Saturday, June 28, 2008

Nun Elizabeth Prout could become saint

A nun who helped educate women in the slums of Manchester is being put forward to become a saint.

Sister Elizabeth Prout is seen as a pioneer of women's rights for her work in teaching the poor during the 19th century, and helping them find jobs.

A local Roman Catholic church group has spent the past 15 years preparing a file on her remarkable life, which will be sent to the Vatican after a Mass by her tomb tomorrow.

She will then join three other Britons whose causes for sainthood are being considered by the church, including a distant relation of Diana, Princess of Wales.

Fr Barry McAllister, a Liverpool priest who has been involved in preparing the Cause of Sister Elizabeth Prout, described her as a "great forerunner of women's rights and of women having a role in society."

He added: "We are at a stage where we are tying up the loose ends.

"After the archbishop's Mass, the Cause will go off to Rome."

Sister Elizabeth was born in Shrewsbury in 1820 to Anglican parents, and converted to Roman Catholicism in her 20s after coming under the influence of a Passionist missionary.

She became a nun in an order in Northampton but later moved to one of the poorest areas of Manchester and got a job in a local school, teaching the children of Irish migrants and factory workers.

Confronted with the squalid conditions of the industrial slums, Sister Elizabeth began to visit the sick and needy, and soon other women began to join her cause.

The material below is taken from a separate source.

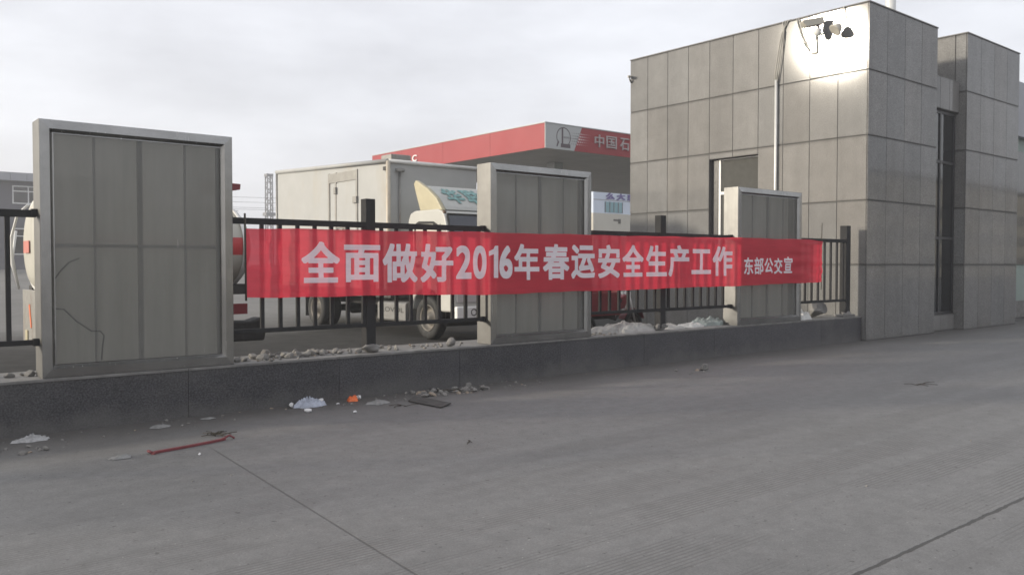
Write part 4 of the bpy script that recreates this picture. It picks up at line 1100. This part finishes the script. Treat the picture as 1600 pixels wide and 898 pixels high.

She founded a religious community called the Sisters of the Holy Family, and adopted the name Mother Mary Joseph of Jesus.

Sister Elizabeth and her fellow nuns opened a school for poor children and began training women in the skills they needed to find work.

She made sure the nuns earned their own livings and supported themselves, as well as teaching the women of Manchester to do the same, leading some priests to criticise her "revolutionary ideas".

But the Vatican approved her order of nuns in 1863 and put her in charge.

However Sister Elizabeth died the following year, aged just 43, worn down by her work for the poor and in keeping her order afloat financially.

During her short life she worked with Fr Ignatius Spencer, the great-great-great uncle of Diana, Princess of Wales who was also a Passionist missionary and who is also now being considered for sainthood.

Her body was later exhumed and buried alongside him in the Church of St Anne & Blessed Dominic in Sutton, Lancs, where the Mass celebrated by Archbishop Patrick Kelly of Liverpool will take place this weekend.

Another contemporary of Sister Elizabeth and Fr Spencer, Cardinal John Henry Newman, is likely to have his beatification announced by Pope Benedict XVI this year.

The fourth Briton in line to become a saint is Sister Margaret Sinclair, a Scottish nun who in the last century died of tuberculosis while tending to the poor of Edinburgh.

After receiving the file on Sister Elizabeth's life, the Vatican will study it before deciding whether she can become a saint. Two miracles must also be attributed to her.

The last Briton to be canonized was St John Ogilvie, a Scottish Catholic martyr, who was made a saint by Pope Paul VI in 1976.